After Boy’s death, Misia sympathized with Coco. “I tried desperately to think of ways to distract her,” she said. At Misia’s dinner parties Coco met artists Pablo Picasso and Jean Cocteau, composer Igor Stravinsky, and Sergei Diaghilev, the director of Ballets Russes. The artists and writers didn’t ask or care about her background; they simply admired her talent and wit. Coco did not need to fabricate stories for them—a vice she still indulged in among certain people.

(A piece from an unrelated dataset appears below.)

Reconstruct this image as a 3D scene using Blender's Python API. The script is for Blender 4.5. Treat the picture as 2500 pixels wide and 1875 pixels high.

A few years later, she created costumes for Cocteau’s ballet Le Train Bleu, about rich vacationers traveling to Deauville, and Picasso designed the stage curtain and program. The costumes for men and women were based on Coco’s own lines of sports clothes: swimsuits, tennis outfits with headbands, and striped sweaters. When Cocteau was asked why he had chosen Coco, he said, “Because she is the greatest couturiere of our age.”

One evening at the Paris Opera House, Coco sat in her box seat and surveyed the gowns of the women in the audience. “All those gaudy . . . colors shocked me,” she said. “Those reds, those greens, those electric blues . . . brought back into fashion by Paul Poiret, made me feel ill. . . . I remember only too well saying to someone sitting beside me: ‘These colors are impossible. These women, I’m bloody well going to dress them in black.’”

Up till then, women had worn black only if they were in mourning. But in 1920 Coco made the color fashionable by introducing “the little black dress.”

“I imposed black,” she said, “for black wipes out everything else around.” Using materials such as crepe and wool, she designed simple sheaths with rounded necklines, close-fitting sleeves, and skirts that fell just below the knee.

These women, I’m bloody well going to dress them in black.

Coco made many versions of the “little black dress” for daytime and evening. One dress in sheer silk chiffon had floating panels and a pointed handkerchief hem with streamers at the shoulders that could be tied into bows. Another evening dress was sleeveless, with tiers of chiffon in the skirt. A severe, long-sleeved black dress featured a cowl neckline and resembled a nun’s habit, a reflection of her days at the orphanage. Sometimes Coco added a white fabric camellia for contrast, and the flower became her symbol.

By 1926 the fame of Coco’s creation had spread to America, and Vogue dubbed it the “Ford dress,” comparing it to the mass-produced car that came only in black. Wealthy women on both sides of the Atlantic wore her designs or copies of them. Coco once said, “You have a style when everyone on the street is dressed like you. I achieved this.”